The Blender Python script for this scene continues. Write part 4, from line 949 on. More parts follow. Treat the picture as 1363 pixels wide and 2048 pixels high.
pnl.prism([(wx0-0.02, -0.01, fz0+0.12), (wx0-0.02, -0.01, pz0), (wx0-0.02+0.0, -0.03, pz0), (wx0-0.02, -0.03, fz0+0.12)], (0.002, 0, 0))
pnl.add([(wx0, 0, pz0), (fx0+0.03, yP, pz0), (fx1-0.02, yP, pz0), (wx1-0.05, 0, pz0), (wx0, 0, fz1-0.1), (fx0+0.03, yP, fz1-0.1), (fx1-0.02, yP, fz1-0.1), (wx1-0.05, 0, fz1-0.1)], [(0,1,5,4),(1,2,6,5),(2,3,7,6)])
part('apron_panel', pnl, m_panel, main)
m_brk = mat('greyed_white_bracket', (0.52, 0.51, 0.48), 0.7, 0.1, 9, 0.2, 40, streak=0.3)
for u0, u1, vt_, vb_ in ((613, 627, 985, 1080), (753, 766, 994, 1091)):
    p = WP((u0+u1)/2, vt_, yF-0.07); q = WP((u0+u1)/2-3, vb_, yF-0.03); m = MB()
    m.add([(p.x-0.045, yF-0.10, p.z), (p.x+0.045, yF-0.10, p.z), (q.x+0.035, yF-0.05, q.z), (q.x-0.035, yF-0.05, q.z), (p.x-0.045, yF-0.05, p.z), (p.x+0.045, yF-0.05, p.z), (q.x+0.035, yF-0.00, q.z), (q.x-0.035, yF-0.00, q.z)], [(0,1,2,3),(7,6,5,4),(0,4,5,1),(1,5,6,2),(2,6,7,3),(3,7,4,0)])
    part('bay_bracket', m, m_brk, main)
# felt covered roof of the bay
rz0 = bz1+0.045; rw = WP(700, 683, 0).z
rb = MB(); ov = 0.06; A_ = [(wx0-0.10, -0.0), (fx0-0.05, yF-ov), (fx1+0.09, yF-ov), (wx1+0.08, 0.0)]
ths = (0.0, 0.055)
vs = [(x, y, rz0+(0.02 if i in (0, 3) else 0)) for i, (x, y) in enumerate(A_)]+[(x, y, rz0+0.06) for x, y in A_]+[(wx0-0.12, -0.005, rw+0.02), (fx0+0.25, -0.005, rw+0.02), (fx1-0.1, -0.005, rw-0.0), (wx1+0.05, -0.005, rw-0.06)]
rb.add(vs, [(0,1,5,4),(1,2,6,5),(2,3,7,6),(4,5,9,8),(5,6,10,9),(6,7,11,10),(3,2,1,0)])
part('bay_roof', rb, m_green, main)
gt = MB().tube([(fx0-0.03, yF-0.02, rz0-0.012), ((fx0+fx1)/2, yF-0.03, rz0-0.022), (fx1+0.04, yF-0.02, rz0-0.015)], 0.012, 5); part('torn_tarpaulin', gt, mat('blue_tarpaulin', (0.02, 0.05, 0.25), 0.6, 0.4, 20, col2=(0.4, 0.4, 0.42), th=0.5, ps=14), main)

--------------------

## TASK GOAL
Write out every line of the material again, exactly as it reads.

## THE REPLY
The Blender Python script for this scene continues. Write part 4, from line 949 on. More parts follow. Treat the picture as 1363 pixels wide and 2048 pixels high.
pnl.prism([(wx0-0.02, -0.01, fz0+0.12), (wx0-0.02, -0.01, pz0), (wx0-0.02+0.0, -0.03, pz0), (wx0-0.02, -0.03, fz0+0.12)], (0.002, 0, 0))
pnl.add([(wx0, 0, pz0), (fx0+0.03, yP, pz0), (fx1-0.02, yP, pz0), (wx1-0.05, 0, pz0), (wx0, 0, fz1-0.1), (fx0+0.03, yP, fz1-0.1), (fx1-0.02, yP, fz1-0.1), (wx1-0.05, 0, fz1-0.1)], [(0,1,5,4),(1,2,6,5),(2,3,7,6)])
part('apron_panel', pnl, m_panel, main)
m_brk = mat('greyed_white_bracket', (0.52, 0.51, 0.48), 0.7, 0.1, 9, 0.2, 40, streak=0.3)
for u0, u1, vt_, vb_ in ((613, 627, 985, 1080), (753, 766, 994, 1091)):
    p = WP((u0+u1)/2, vt_, yF-0.07); q = WP((u0+u1)/2-3, vb_, yF-0.03); m = MB()
    m.add([(p.x-0.045, yF-0.10, p.z), (p.x+0.045, yF-0.10, p.z), (q.x+0.035, yF-0.05, q.z), (q.x-0.035, yF-0.05, q.z), (p.x-0.045, yF-0.05, p.z), (p.x+0.045, yF-0.05, p.z), (q.x+0.035, yF-0.00, q.z), (q.x-0.035, yF-0.00, q.z)], [(0,1,2,3),(7,6,5,4),(0,4,5,1),(1,5,6,2),(2,6,7,3),(3,7,4,0)])
    part('bay_bracket', m, m_brk, main)
# felt covered roof of the bay
rz0 = bz1+0.045; rw = WP(700, 683, 0).z
rb = MB(); ov = 0.06; A_ = [(wx0-0.10, -0.0), (fx0-0.05, yF-ov), (fx1+0.09, yF-ov), (wx1+0.08, 0.0)]
ths = (0.0, 0.055)
vs = [(x, y, rz0+(0.02 if i in (0, 3) else 0)) for i, (x, y) in enumerate(A_)]+[(x, y, rz0+0.06) for x, y in A_]+[(wx0-0.12, -0.005, rw+0.02), (fx0+0.25, -0.005, rw+0.02), (fx1-0.1, -0.005, rw-0.0), (wx1+0.05, -0.005, rw-0.06)]
rb.add(vs, [(0,1,5,4),(1,2,6,5),(2,3,7,6),(4,5,9,8),(5,6,10,9),(6,7,11,10),(3,2,1,0)])
part('bay_roof', rb, m_green, main)
gt = MB().tube([(fx0-0.03, yF-0.02, rz0-0.012), ((fx0+fx1)/2, yF-0.03, rz0-0.022), (fx1+0.04, yF-0.02, rz0-0.015)], 0.012, 5); part('torn_tarpaulin', gt, mat('blue_tarpaulin', (0.02, 0.05, 0.25), 0.6, 0.4, 20, col2=(0.4, 0.4, 0.42), th=0.5, ps=14), main)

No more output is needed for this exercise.